Former Champions Ricardo Mayorga and Samuel Peter to Return September 27 in Oklahoma City

Ricardo Mayorga
On Saturday, September 27, 2014, big-name boxing returns to Oklahoma City, as Ivaylo Gotzev and his Epic Sports and Entertainment will proudly present a blockbuster show entitled “Rumble on the River” at OKC Downtown Airpark.

Featured in the dual main events will be the return of a pair of well-known names.

Appearing in separate bouts will be colorful and always entertaining former WBA/WBC Welterweight and former WBC Light Middleweight Champion Ricardo “El Matador” Mayorga (29-8-1, 23 KOs) and hard-hitting former WBC Heavyweight Champion Samuel Peter (34-5, 27 KOs).

Former IBF Light Middleweight champion “Yory Boy” Campas (102-17-3, 79 KOs) will appear in the chief supporting bout.

All three former champions’ opponents will be announced shortly.

Tickets for “Rumble on the River” start at $25 and are available at any Buy For Less location or online at www.airparktickets.com. VIP tables are also available by calling 818.575.0151.

Widely known as “The craziest man in the sport”, Managua, Nicaragua’s Mayorga is a trash-talking street fighter known as much for his habits of smoking and drinking after fights as he is for his tremendous in-ring victories. A pro since 1993, 40-year-old Mayorga has gone to war with nearly every big name in his weight class, including Oscar De La Hoya, Shane Mosley, Fernando Vargas, Vernon Forrest, Miguel Cotto and Felix Trinidad. It was his two victories over the late Forrest that first brought the Nicaraguan strongman into the national spotlight.

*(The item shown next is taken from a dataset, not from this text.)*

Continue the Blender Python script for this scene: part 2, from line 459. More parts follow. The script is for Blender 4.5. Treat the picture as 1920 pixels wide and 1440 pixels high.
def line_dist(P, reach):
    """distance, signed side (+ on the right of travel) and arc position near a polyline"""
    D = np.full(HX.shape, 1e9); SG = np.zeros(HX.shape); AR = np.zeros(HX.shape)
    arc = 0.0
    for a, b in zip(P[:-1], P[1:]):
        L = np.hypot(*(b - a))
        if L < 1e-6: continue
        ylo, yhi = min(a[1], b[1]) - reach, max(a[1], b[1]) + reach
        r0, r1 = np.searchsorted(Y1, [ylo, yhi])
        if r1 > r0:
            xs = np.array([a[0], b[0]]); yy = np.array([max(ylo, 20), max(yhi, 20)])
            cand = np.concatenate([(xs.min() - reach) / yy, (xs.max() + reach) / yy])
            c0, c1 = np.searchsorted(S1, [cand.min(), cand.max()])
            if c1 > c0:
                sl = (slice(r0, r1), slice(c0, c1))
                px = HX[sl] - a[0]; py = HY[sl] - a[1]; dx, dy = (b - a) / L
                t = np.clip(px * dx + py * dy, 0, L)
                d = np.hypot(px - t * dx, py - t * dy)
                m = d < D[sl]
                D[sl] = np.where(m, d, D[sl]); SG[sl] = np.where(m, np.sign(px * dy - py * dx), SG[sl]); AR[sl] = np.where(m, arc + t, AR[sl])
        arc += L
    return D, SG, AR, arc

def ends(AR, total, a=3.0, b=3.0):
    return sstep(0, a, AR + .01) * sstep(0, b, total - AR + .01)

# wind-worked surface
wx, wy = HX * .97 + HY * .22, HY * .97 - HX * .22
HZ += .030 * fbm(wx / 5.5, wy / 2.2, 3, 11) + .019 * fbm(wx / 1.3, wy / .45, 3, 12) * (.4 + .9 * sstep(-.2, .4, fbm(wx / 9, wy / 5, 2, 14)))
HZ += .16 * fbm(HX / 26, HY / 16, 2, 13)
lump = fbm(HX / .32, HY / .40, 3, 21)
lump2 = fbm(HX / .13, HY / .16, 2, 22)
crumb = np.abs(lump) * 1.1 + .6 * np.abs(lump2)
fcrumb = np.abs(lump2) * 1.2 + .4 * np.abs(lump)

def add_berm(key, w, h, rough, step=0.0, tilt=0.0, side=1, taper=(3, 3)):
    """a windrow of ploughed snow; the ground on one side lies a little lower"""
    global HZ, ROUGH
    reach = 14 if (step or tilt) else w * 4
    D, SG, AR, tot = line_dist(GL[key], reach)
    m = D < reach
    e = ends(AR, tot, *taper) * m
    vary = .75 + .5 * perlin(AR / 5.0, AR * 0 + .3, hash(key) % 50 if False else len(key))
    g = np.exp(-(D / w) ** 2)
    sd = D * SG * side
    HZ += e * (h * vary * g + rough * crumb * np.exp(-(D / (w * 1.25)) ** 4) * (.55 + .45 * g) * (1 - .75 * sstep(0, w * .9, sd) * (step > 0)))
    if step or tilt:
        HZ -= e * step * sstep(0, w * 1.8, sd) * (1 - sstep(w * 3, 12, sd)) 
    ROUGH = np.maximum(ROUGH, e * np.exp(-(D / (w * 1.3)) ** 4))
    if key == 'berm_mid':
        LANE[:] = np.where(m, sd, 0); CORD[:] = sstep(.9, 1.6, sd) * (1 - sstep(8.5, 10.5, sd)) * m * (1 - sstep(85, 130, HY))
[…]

Feared for his devastating punching power, Samuel Peter is on the comeback trail. The 33-year-old is originally from Uyo, Nigeria, but now lives and trains in Las Vegas, Nevada. Peter won his title with a TKO 6 over former champ Oleg Maskaev in 2008. He also holds two victories over all-time-great James “Lights Out” Toney and had heavyweight champion Wladimir Klitschko on the deck three times in their first encounter. He remains the last person to knock Klitschko down.

Campas is a native of Sonora, Mexico. Also known for his devastating power, he began his professional career in 1987 at the age of 15 and won the world championship by knocking out Raul Marquez. Campas made three successful defenses before losing to the great Fernando Vargas.

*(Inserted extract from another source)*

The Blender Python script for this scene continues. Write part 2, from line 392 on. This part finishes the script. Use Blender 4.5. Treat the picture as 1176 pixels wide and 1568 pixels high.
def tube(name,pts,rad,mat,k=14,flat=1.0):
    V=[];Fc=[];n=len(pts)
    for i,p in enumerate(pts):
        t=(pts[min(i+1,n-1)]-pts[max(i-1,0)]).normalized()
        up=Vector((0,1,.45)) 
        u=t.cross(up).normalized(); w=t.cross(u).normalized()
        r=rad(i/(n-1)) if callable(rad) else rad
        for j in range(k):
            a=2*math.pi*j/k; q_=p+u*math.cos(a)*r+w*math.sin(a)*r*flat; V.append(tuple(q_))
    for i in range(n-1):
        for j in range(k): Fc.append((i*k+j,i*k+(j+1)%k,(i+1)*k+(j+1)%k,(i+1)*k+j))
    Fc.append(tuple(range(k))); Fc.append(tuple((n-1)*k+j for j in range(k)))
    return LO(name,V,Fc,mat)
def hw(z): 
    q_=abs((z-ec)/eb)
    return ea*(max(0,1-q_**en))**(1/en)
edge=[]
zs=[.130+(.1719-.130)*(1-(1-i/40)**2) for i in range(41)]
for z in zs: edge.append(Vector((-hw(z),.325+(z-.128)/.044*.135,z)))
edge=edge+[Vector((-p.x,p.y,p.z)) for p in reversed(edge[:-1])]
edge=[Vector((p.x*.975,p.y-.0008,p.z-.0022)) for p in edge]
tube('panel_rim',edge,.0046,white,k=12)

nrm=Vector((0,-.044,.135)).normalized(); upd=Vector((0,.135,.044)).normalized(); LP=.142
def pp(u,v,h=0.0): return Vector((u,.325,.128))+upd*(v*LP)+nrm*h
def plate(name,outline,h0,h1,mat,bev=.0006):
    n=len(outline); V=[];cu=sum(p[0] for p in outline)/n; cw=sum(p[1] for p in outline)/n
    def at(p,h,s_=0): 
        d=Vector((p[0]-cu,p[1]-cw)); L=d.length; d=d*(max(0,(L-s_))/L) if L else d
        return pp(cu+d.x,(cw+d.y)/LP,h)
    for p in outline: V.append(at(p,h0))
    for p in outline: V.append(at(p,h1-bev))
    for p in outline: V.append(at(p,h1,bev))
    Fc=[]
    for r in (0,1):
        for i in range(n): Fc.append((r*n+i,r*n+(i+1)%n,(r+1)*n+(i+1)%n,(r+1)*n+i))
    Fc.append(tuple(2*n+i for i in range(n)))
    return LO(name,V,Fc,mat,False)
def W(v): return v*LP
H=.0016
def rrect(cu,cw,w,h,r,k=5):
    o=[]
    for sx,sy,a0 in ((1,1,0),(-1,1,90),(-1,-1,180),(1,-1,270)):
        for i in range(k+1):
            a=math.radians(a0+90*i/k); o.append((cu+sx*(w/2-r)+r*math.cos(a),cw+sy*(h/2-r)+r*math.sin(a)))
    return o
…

A full undercard of local and national favorites will be announced shortly.

“I am very excited to be promoting Rumble on the River,” said Ivaylo Gotzev. “We have a well-rested and recommitted Sam Peter eager to return to the ring in one of the main events, plus Ricardo Mayorga, who always entertains the crowd. And supporting them is one of the best overall boxing events in Oklahoma City history. This show’s combination of legendary champions and top local fighters, along with the powerhouse promotional efforts and collaboration of the OKC Airpark, Howard Pollack, and Epic Sports & Entertainment, give us the maximum potential to capture both live and online audiences. Together, we are forging a new boxing tradition and rising-star showcase in Oklahoma City.”

Gotzev says if both Mayorga and Campas get past their opponents, the two former champs have agreed to face each other next.

“Styles make fights and that one would have ‘barn burner’ written all over it, if and when it happens. It won’t be easy for either man to get past their opponents in September, but if they do, we’ve got a war on our hands for the next event!”

On fight night, doors open at 7 pm and the action starts at 8 pm. OKC Airpark is located at 1701 S. Western Avenue in Oklahoma City. All bouts subject to change.

ABOUT EPIC SPORTS AND ENTERTAINMENT

Epic Sports and Entertainment Inc. Founder, Ivaylo Gotzev, has spent the last 22 years working with some of the sport’s biggest names, including all-time-great multiple world champion James Toney, former WBC Lightweight Champion Stevie Johnston, former IBF Cruiserweight Vassiliy Jirov, former WBC Heavyweight Champion Samuel Peter, former WBO Heavyweight Champion Shannon Briggs and current middleweight king Gennady Golovkin.

Gotzev’s vision for Epic Sports and Entertainment is to build a stable of domestic and international fighters in both boxing and MMA and develop major worldwide broadcasting and exposure to Epic events.